In Spiritual Conquest, Urbanski argues that the desecration of Indigenous sacred sites and theft of Indigenous dead are imperative to the consolidation and reproduction of the United States’ colonial capitalist empire. This reproduction is further entrenched by settler colonial relations to land, she contends. For most non-Indigenous Bay Area residents, Indigenous dispossession is perpetuated through a complete lack of awareness—or worse, disavowal of—“the profound terror, trauma, and grief” that exists on the land beneath our feet.  

To support her thesis, Urbanski chronicles the widespread practice of Indigenous human remains collection and burial ground desecration carried out by research institutions and capitalist interests across the United States, where UC Berkeley is one offender among thousands. Within the context of the Confederated Villages of Lisjan Ohlone, she highlights the legal battle to protect the West Berkeley Shellmound, a 5,700-year-old Ohlone sacred site and burial ground. Despite its significance to Ohlone and Bay Area Indigenous communities, the Shellmound remains a site of repeated violation and legal contestation. The Lisjan Ohlone and their allies are fighting against the development of a new luxury condo-retail complex on its grounds, a project that would, if completed, destroy the possibility of returning the land to what Tribal Chair Corrina Gould envisions as “a living cultural space” of song, dance, and prayer.

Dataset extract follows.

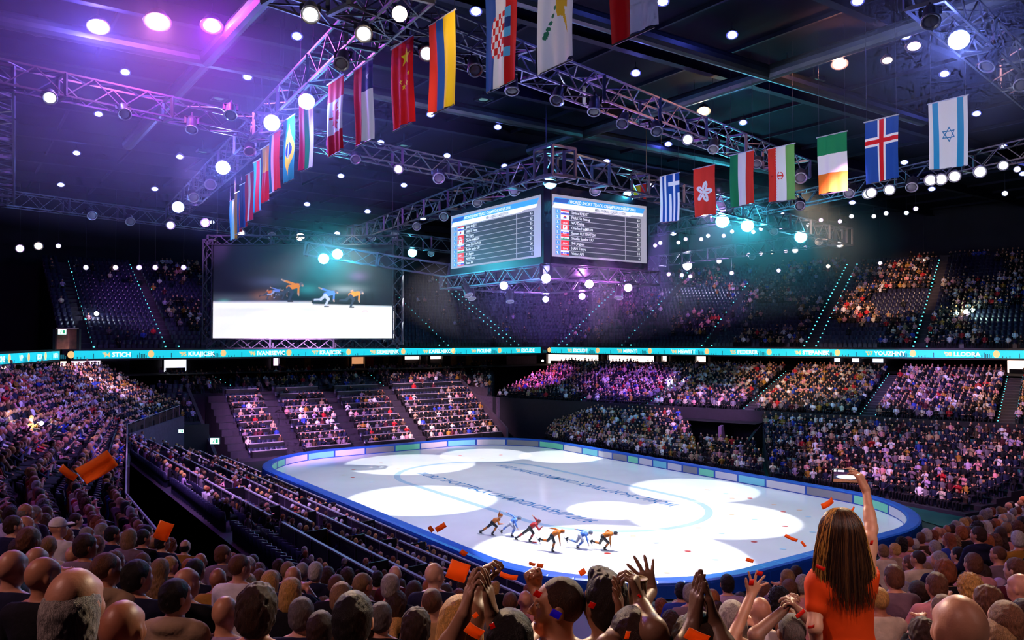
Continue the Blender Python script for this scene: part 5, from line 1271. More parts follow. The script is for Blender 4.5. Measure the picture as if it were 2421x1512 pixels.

Whether by institutional or capitalist extraction, Urbanski documents the transformation of land as an idea. She traces the Indigenous belief that one cannot “own” land but instead belongs to it and contrasts this conception against the settler colonial logic of land as “property that can be possessed, and from which value can be derived.” Settler colonial visions of land extend far beyond the West Berkeley Shellmound, however. Despite the 1990 Native American Graves Protection and Repatriation Act (NAGPRA), which is intended to provide legal protections for some Indigenous burial grounds, sacred sites continue to be devastated. Recent high-profile examples of such destruction include the 2016 bulldozing of Standing Rock Sioux burial grounds during construction of the Dakota Access Pipeline and the 2020 explosion of Tohono O’odham burial grounds during construction of the U.S.-Mexico border wall.

Spiritual Conquest encourages its audience to become alive to the horrors of colonial spiritual terror and Indigenous sacred site desecration, pulling back the veil on relationships between settler colonialism, capitalism, and the destruction of Indigenous lands and life. In exposing how “colonial capitalist systems have always hinged upon extractive relations with the Indigenous body in both life and death,” Urbanski hopes her book will contribute to ongoing struggles for Indigenous liberation. In closing, she stressed the importance of supporting Indigenous women-led movements, such as the Bay Area’s Sogorea Te’ Land Trust, which Urbanski argues is creating collective liberation—not only for Indigenous peoples—through the restoration of Indigenous ways of relating with land.

Through its rich and unflinching analysis of a nation built upon the continual assault of Indigenous ways of living and dying, Spiritual Conquest urges non-Indigenous peoples to recognize spiritual terror not as a bygone era but as an ongoing process of Indigenous dispossession that, in Urbanski’s words, “is and must be reproduced every single day in order for the settler colonial state to exist.” By refusing to disavow the reality of spiritual terror and joining in Indigenous movements to end it, Urbanski shows that “our collective ability to be transformed, to learn to relate with land and with one another in ways that are beyond colonial extraction,” become possible.